La oración de un cristiano siempre ha de ser persistente; eso siempre me lo enseñaron. Recordaba que, de pequeño, cuando estaba en ese proceso de aprender a rezar, siempre me decían que tenía que ser constante; que debía insistir en esa búsqueda de lo que le pedía a Dios. Y siempre recuerdo que había algo, que era la parte que menos me gustaba: y era hacerme la pregunta cuando alcanzaré lo que pedí. Y si no alcanzaba prontamente me preguntaba, ¿porque tengo que continuar en esa petición? Hoy con la madurez del tiempo puedo llegar a la conclusión que pedía como si fuera una orden en un restaurante de comida rápida: a la velocidad del rayo y que no faltara nada de lo que pedí.
Con el paso del tiempo, y claro está, de la formación recibida, se va descubriendo como Dios manifiesta, de manera diferente a la esperada por mí, y claro está, en el tiempo que él cree oportuno a mis necesidades, a aquello que sin saberlo me hacía falta para mi bienestar. Hoy la palabra que nos propone este tiempo me lleva por ese camino, y me invita a reafirmarme con mayor convicción en la perseverancia que tengo que asumir cada día.
La Primera Lectura nos lleva a una de tantas batallas en las que el pueblo de Israel tuvo que implicarse para salir adelante y poder reafirmarse como pueblo. La escena de hoy presenta la confianza en la fuerza de Dios. Nos señala que toda acción tiene que estar sustentada en la fidelidad al mensaje Dios y solo en él. Las victorias de Israel son expresiones de que nada es posible si Dios no está presente en cada momento.
En el salmo 120, el salmista, recuerda a los fieles que Dios los protege.

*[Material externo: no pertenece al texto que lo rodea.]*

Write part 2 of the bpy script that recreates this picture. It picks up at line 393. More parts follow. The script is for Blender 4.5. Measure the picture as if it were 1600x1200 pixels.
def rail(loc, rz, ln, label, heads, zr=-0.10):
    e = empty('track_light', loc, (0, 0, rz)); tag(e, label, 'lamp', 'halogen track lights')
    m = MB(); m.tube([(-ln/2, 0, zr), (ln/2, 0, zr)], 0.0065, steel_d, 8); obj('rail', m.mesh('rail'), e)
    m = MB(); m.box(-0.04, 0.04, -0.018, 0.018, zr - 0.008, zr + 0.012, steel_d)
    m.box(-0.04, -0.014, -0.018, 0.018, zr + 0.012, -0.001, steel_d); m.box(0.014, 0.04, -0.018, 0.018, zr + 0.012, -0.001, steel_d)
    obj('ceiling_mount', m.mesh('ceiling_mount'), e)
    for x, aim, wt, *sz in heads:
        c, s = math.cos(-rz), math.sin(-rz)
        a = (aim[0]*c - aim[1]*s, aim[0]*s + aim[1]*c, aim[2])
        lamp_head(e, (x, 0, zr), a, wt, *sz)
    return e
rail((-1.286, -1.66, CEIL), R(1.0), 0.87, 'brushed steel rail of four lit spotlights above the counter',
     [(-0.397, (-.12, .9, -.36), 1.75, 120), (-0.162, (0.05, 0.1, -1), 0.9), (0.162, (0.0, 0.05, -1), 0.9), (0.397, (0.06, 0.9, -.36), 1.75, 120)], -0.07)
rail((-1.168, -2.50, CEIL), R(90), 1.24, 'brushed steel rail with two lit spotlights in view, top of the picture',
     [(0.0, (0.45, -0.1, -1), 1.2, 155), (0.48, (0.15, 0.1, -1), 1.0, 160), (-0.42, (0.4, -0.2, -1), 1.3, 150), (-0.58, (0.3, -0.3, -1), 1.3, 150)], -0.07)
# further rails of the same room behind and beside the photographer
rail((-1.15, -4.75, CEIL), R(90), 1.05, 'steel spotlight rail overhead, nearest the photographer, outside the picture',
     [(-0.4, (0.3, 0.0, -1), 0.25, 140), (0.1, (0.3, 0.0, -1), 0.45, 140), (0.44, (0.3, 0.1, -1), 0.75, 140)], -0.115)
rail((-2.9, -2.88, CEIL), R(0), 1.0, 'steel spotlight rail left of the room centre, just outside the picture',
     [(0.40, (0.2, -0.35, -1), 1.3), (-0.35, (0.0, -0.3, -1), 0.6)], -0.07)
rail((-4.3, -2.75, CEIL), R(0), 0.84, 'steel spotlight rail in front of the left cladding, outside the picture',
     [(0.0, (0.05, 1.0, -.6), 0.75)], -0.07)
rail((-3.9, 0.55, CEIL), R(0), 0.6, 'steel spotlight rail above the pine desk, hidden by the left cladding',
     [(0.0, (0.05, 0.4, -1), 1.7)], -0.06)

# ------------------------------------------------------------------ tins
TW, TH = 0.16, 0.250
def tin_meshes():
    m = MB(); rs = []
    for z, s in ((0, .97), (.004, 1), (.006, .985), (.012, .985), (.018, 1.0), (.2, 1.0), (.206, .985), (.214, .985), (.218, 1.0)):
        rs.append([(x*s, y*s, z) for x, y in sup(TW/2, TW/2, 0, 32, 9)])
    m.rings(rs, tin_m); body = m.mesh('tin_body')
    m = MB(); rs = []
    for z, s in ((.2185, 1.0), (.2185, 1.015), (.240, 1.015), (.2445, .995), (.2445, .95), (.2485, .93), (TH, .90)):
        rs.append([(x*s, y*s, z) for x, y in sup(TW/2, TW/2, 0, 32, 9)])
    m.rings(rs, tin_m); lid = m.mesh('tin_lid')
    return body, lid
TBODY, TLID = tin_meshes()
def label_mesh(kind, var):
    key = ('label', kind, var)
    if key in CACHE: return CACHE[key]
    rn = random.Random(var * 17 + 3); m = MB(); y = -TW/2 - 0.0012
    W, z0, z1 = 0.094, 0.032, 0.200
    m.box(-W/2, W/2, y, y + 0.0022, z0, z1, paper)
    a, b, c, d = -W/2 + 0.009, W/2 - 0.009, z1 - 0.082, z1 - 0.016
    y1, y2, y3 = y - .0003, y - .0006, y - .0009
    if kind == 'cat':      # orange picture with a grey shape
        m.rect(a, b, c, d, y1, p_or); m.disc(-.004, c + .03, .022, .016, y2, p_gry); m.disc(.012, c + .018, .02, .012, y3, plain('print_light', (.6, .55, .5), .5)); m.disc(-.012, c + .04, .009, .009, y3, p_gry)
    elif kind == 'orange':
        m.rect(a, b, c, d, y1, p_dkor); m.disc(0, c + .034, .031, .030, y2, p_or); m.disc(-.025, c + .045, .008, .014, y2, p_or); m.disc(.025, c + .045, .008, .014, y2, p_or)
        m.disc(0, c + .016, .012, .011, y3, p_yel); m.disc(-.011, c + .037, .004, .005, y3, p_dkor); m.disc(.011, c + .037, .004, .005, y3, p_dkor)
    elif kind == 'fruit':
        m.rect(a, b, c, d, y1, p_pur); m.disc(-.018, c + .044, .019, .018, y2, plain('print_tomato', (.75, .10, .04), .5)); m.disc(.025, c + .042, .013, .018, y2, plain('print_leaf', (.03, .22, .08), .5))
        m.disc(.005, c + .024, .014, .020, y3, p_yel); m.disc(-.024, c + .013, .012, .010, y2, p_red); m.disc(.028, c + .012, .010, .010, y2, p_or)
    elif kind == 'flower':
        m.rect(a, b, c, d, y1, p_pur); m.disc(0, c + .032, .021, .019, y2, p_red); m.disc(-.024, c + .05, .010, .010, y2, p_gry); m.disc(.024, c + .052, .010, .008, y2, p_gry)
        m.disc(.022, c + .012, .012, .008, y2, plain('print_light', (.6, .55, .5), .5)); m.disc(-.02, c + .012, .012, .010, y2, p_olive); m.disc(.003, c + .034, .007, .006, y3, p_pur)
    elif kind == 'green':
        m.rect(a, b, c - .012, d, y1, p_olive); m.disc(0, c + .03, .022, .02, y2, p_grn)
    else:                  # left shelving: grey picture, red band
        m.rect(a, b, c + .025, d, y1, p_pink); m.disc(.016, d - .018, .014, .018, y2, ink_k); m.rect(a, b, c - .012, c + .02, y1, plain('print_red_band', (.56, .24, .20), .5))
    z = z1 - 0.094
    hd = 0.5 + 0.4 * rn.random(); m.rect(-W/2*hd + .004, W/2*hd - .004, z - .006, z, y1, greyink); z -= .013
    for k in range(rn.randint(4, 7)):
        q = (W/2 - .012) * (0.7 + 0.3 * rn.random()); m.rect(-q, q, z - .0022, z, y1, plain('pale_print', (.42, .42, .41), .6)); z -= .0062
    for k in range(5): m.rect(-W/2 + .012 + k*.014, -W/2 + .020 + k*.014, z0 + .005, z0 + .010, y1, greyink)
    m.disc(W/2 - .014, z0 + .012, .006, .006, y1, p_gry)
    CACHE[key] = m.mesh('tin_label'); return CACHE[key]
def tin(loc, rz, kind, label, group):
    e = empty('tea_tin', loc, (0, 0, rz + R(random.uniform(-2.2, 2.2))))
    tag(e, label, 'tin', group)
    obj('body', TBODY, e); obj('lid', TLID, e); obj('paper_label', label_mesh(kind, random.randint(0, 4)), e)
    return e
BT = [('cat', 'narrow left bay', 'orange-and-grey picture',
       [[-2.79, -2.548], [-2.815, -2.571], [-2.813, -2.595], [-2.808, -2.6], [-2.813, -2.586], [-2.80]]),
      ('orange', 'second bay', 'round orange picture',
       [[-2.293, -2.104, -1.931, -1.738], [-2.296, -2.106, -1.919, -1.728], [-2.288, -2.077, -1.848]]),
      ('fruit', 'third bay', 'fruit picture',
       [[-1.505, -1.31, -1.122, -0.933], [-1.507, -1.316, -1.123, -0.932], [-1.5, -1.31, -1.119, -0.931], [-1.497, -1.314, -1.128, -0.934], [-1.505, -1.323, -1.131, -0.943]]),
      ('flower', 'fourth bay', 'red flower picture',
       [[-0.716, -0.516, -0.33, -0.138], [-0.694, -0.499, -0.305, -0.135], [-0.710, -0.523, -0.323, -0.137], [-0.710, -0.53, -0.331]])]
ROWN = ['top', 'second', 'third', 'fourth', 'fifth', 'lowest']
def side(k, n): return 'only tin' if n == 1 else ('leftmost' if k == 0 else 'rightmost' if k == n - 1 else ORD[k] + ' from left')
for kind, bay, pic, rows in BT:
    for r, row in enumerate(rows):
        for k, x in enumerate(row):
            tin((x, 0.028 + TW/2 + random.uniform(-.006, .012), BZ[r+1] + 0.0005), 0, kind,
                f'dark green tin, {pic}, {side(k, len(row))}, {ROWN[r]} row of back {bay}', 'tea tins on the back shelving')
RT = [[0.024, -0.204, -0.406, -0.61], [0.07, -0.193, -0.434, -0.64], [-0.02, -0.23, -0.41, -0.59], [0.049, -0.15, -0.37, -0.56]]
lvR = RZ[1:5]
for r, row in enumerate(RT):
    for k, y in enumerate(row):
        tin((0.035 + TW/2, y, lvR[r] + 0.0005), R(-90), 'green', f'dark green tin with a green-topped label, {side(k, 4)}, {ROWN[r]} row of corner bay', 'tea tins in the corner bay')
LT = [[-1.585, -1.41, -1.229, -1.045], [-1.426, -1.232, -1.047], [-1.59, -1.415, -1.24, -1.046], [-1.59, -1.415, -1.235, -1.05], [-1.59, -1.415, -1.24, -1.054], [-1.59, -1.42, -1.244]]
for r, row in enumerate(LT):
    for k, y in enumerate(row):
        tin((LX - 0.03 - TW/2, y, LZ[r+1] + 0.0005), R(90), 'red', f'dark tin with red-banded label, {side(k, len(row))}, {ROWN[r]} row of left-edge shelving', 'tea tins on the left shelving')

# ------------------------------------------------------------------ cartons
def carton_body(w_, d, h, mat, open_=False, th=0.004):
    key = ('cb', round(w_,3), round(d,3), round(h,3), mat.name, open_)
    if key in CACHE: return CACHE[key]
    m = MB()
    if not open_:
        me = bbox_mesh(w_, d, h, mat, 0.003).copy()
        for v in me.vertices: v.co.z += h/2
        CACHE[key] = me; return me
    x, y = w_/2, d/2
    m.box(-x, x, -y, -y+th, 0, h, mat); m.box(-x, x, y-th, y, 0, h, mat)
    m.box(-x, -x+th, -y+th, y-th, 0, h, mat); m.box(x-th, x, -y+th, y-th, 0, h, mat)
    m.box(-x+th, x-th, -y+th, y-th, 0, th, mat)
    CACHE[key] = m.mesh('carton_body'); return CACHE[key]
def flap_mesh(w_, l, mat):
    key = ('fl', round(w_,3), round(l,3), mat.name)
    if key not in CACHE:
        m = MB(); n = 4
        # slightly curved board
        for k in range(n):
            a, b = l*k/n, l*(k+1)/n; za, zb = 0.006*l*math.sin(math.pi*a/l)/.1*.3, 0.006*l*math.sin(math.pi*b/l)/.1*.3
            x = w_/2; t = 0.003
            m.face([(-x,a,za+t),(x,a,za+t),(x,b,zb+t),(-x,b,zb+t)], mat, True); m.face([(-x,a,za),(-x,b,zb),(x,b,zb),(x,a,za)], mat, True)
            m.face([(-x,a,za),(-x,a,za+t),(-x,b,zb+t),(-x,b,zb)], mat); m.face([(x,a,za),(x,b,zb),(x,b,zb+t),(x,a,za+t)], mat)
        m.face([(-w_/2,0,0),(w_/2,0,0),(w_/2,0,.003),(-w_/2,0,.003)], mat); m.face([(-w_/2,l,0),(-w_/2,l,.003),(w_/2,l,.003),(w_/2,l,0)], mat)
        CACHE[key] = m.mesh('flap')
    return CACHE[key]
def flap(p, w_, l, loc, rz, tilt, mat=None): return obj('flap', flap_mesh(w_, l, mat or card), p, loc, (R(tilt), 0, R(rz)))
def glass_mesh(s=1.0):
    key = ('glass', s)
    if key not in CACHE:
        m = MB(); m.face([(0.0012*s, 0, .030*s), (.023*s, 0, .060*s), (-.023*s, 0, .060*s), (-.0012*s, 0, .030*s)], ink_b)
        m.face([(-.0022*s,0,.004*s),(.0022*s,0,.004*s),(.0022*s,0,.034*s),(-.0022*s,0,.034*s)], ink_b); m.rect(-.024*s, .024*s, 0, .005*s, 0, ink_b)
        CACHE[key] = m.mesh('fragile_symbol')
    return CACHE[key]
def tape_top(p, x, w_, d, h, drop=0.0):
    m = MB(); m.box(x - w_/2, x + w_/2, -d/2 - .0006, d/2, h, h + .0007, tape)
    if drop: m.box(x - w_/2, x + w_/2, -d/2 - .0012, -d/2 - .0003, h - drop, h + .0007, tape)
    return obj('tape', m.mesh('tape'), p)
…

Los peregrinos marchan hacia Jerusalén por duros caminos y es por eso que se les recuerda que Dios camina en el peligro y los protege.
Quien contempla los montes sabe que nada puede ocurrirle pues su fuerza es el Señor. La protección divina se extenderá no sólo a los días de la marcha hacia la ciudad santa, sino a todas las empresas -tus entradas y salidas- de los que se confían a su providencia.
La Segunda Lectura recoge un momento entrañable en la vida de Pablo y Timoteo. Este último está escuchando las exhortaciones que le hace el ya maduro Pablo quien le insiste en las actitudes propias del buen apóstol en su labor ministerial: “proclama la palabra, insiste a tiempo y a destiempo, reprende, reprocha, exhorta, con toda paciencia y deseo de instruir”. Hoy sigue teniendo la misma actualidad este llamado pues solo en la perseverancia se podrá lograr el anuncio eficaz del evangelio.
El Evangelio nos trae el anuncio de una parábola muy conocida por nosotros: la historia del juez injusto. Esta figura presenta actitudes de quienes menosprecian el ser justos y no les importa el bienestar de los demás, ¿suena a conocido? Pero lo que hace la diferencia es la perseverancia a la que la viuda somete al juez; por eso la respuesta de este: «Aunque ni temo a Dios ni me importan los hombres, como esta viuda me está fastidiando, le haré justicia, no vaya a acabar pegándome en la cara”».
La insistencia, la fuerza de saber que se puede alcanzar la meta, es la gran enseñanza a la que nos somete la figura de la viuda quien jamás claudicó en su empeño de alcanzar justicia. Ante esto Jesús presenta la gran enseñanza a la que nos invita a reflexionar en esta liturgia: «Fijaos en lo que dice el juez injusto; pues Dios, ¿no hará justicia a sus elegidos que le gritan día y noche?; ¿o les dará largas? Os digo que les hará justicia sin tardar”. Es el Dios de justicia que siempre responde al que le llama; es el Dios que escucha la voz del que le suplica y responde a cada momento. Pero la permanencia en la confianza plena en Dios será un requisito indispensable para alcanzar la meta: el reino de Dios.